Transit: State senators cite concerns at a hearing on agency's plan to decentralize bus service. Review by auditor's office is suggested.


Concerned about a Metropolitan Transportation Authority plan to decentralize its bus operations, several state senators Friday called for more details about what the changes would mean to Los Angeles residents.

"We want to make sure it improves bus service for the residents throughout Los Angeles," said Sen. Richard Alarcon (D-Sylmar) at a public hearing in San Fernando on the agency's plan to reorganize into five regional sectors.

Alarcon, chairman of the Senate Select Committee on the MTA and vice chairman of an audit committee, said a review by the state auditor's office also would help "make sure the sector plan is implemented in a way that cuts costs and improves service."

Sen. Gloria Romero (D-Los Angeles) said she was concerned that the sector plan, due to debut in the San Fernando Valley and the San Gabriel Valley July 1, would be more costly to taxpayers.

Sen. Richard Polanco (D-Los Angeles) said more information was needed on how the MTA intends to divide its resources among the regions.

Transit authorities said they did not expect the call for an audit but did not object.

"An audit might identify where we can make improvements," said John Catoe, the MTA's deputy chief executive. "It would be a win for citizens and a win for the agency."

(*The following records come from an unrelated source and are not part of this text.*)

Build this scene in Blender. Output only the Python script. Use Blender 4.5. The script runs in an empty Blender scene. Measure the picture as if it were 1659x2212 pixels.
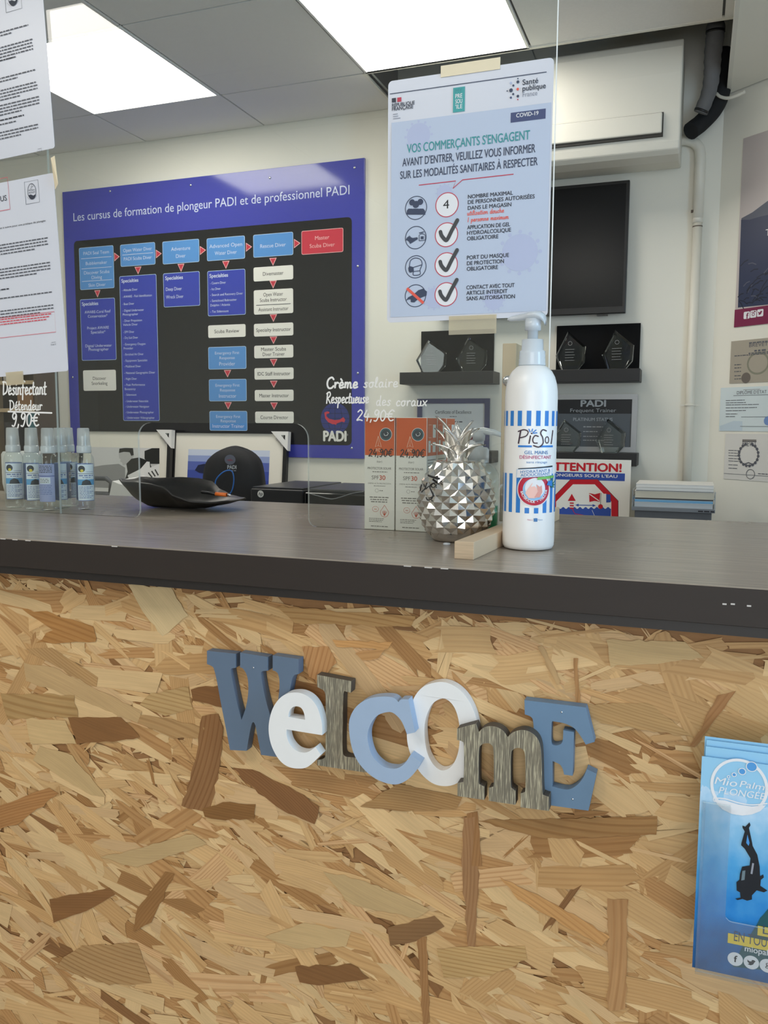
import bpy, bmesh, math, random
from mathutils import Vector, Matrix
random.seed(7)
PI = math.pi
SC = bpy.context.scene
COL = SC.collection

# ---------------------------------------------------------------- camera, exposure, world, lights
F, PW, PH = 1800.0, 1659.0, 2212.0
CAMZ = 1.247
YAW, PITCH, ROLL = math.radians(20.36), math.radians(6.05), math.radians(0.278)
_fw = Vector((-math.sin(YAW)*math.cos(PITCH), math.cos(YAW)*math.cos(PITCH), -math.sin(PITCH)))
_r0 = Vector((math.cos(YAW), math.sin(YAW), 0)); _u0 = _r0.cross(_fw)
RT = _r0*math.cos(ROLL) + _u0*math.sin(ROLL)
UP = -_r0*math.sin(ROLL) + _u0*math.cos(ROLL)
EYE = Vector((0, 0, CAMZ))
cam = bpy.data.cameras.new('camera'); cam_o = bpy.data.objects.new('camera', cam); COL.objects.link(cam_o)
cam.sensor_fit = 'HORIZONTAL'; cam.sensor_width = 36; cam.lens = 36*F/PW
cam.clip_start = .02
cam_o.matrix_world = Matrix(((RT.x, UP.x, -_fw.x, EYE.x), (RT.y, UP.y, -_fw.y, EYE.y), (RT.z, UP.z, -_fw.z, EYE.z), (0, 0, 0, 1)))
SC.camera = cam_o
vs = SC.view_settings
vs.view_transform = 'Standard'; vs.look = 'None'; vs.gamma = 1; vs.use_curve_mapping = False
vs.exposure = 0.0
SC.cycles.max_bounces = 10; SC.cycles.transparent_max_bounces = 24; SC.cycles.glossy_bounces = 5
SC.cycles.transmission_bounces = 8; SC.cycles.diffuse_bounces = 5
SC.cycles.caustics_reflective = False; SC.cycles.caustics_refractive = False
SC.cycles.sample_clamp_indirect = 6

PANEL_STRENGTH = 10.5
DAY_SIDE, DAY_FRONT = 34.0, 46.0
w = bpy.data.worlds.new('sky'); SC.world = w; w.use_nodes = True
w.node_tree.nodes['Background'].inputs[0].default_value = (.55, .72, 1, 1)
w.node_tree.nodes['Background'].inputs[1].default_value = 1.0
def area(name, loc, rot, sx, sy, energy, color):
    l = bpy.data.lights.new(name, 'AREA'); l.shape = 'RECTANGLE'; l.size = sx; l.size_y = sy
    l.energy = energy; l.color = color
    o = bpy.data.objects.new(name, l); o.location = loc; o.rotation_euler = rot; COL.objects.link(o); return o
area('daylight_side', (1.92, .33, 1.25), (0, math.radians(80), 0), 1.9, .75, DAY_SIDE, (.46, .74, 1))
area('daylight_front', (.5, -2.92, 1.25), (math.radians(80), 0, 0), 2.3, 2.0, DAY_FRONT, (1, .955, .89))

# ---------------------------------------------------------------- helpers
def ray(px, py):
    return RT*((px-PW/2)/F) - UP*((py-PH/2)/F) + _fw
def at(px, py, Y):
    d = ray(px, py); return EYE + d*(Y/d.y)
def onz(px, py, z):
    d = ray(px, py); return EYE + d*((z-CAMZ)/d.z)
def lin(c):
    c /= 255.0
    return c/12.92 if c <= .04045 else ((c+.055)/1.055)**2.4
def rgb(r, g, b): return (lin(r), lin(g), lin(b), 1)

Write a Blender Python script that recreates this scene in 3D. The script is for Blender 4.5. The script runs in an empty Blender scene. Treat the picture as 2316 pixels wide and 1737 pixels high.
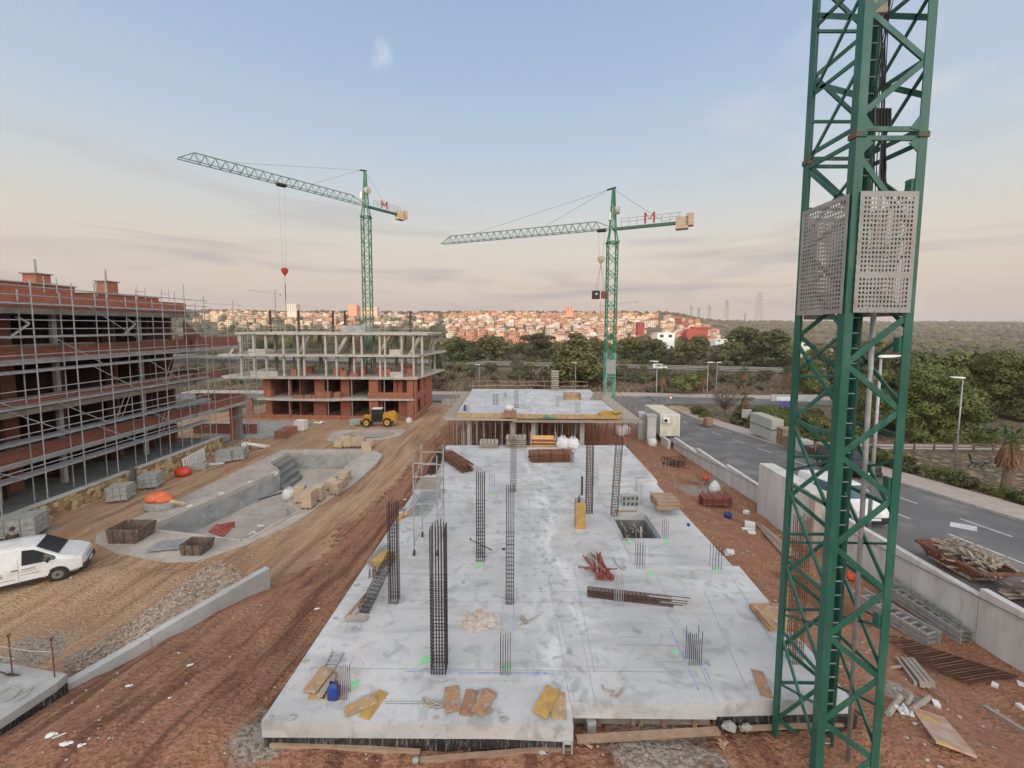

The MTA's sector plan is intended to make the massive agency more efficient and responsive to the needs of bus riders, officials say. Already, the MTA has hired five general managers to take charge of each sector and is moving more than 100 employees from downtown to the regions.

Introduced by MTA Chief Executive Roger Snoble in December, the sector proposal would give each region more control over bus scheduling and routes. It came as separate groups in the San Fernando and San Gabriel valleys were completing plans to break from the MTA and form independent transit zones, an idea opposed by organized labor.

On Friday, union leaders told the senators and representatives for other state officials that they were skeptical of the sector plan.

"We feel the same or better efficiencies would be realized without sectors or zones," said Neil Silver, president of Amalgamated Transit Union.

James Adams, president of Local 3634 of the American Federation of State, County and Municipal Employees, criticized the MTA for eliminating some supervisory jobs and having those employees apply for higher-paying but nonunion positions.

"If it's not union-busting, it's close to it," Adams said.

Others who spoke at the hearing said they would like to see the sector plan lead to better service.

The new sectors should "be more inclusive for people with disabilities," said Kurt Baldwin, an advocate for the Independent Living Center of Southern California in Van Nuys.

People who use wheelchairs, for instance, sometimes complain of bus drivers who do not stop to pick them up, Baldwin said.

Bart Reed, executive director of the Transit Coalition, a nonprofit advocacy organization, said bus riders "have major route gaps in the northeast San Fernando Valley."

In the last few years, Reed added, "we keep going up in population but we keep losing services."

Before the hearing, Alarcon held a news conference at which he said he is proposing legislation that, if the Valley secedes from Los Angeles, would place the mayor of an independent San Fernando Valley on the MTA board.

Alarcon has said he is considering running for mayor of an independent Valley.